She aims to educate, inform and spark a different kind of dialogue to what she thinks is already out there. As the daughter of first generation immigrants who was born in South Africa, I relate to a very specific dilemma - code switching.

*code-switching (noun)

the practice of alternating between two or more languages or varieties of language in conversation.

“What’s funny about the code switching that we do is like when you meet someone and you’re like ‘oh, I’m Nigerian’ and people are like ‘really? But you don’t have an accent…’ It’s as if the only authentic thing that makes me Nigerian is my accent.”

That reminded me of something Orji once said in an LA Times interview, “You know, we've never seen African represented as like a normalized thing." It's either like "Hotel Rwanda" or "Coming to America." Love both of those movies, but we're more than a caricature or war.”

Another less-explored part of being African is the vast vocabulary we have access to, which has come in handy considering the fact Orji does not swear - at all. That got me wondering what she does instead. Especially in moments of emotional turmoil, or in her case, being asked about her virginity for 2,336th time?

“I think you can still convey frustration or anger, you just have to be creative in the way you do it. I get upset like the next person gets upset and I use all my words. Nigerians don’t need the F word to dismantle you. Have you ever been called ‘a daft fool’? ‘A foolish goat?’ ‘An imbecile?’” asks Orji in a seamless Nigerian accent.

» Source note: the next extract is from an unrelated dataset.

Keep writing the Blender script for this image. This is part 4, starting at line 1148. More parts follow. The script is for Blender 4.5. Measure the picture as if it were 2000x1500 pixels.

She quickly switches back to her American accent, saying “It’s like, Geez! Just curse me out, I’d rather you curse me out than call me ‘a worker of inequity’ or an ‘enemy of progress’”

Interviewing Orji felt more like getting to know a new person than an interview and I am not ashamed to admit that it has made me an even bigger fan than I already was.

Season 2 of Insecure currently airs on Monday nights at 21h30 on Vuzu Amp (DSTV channel 103).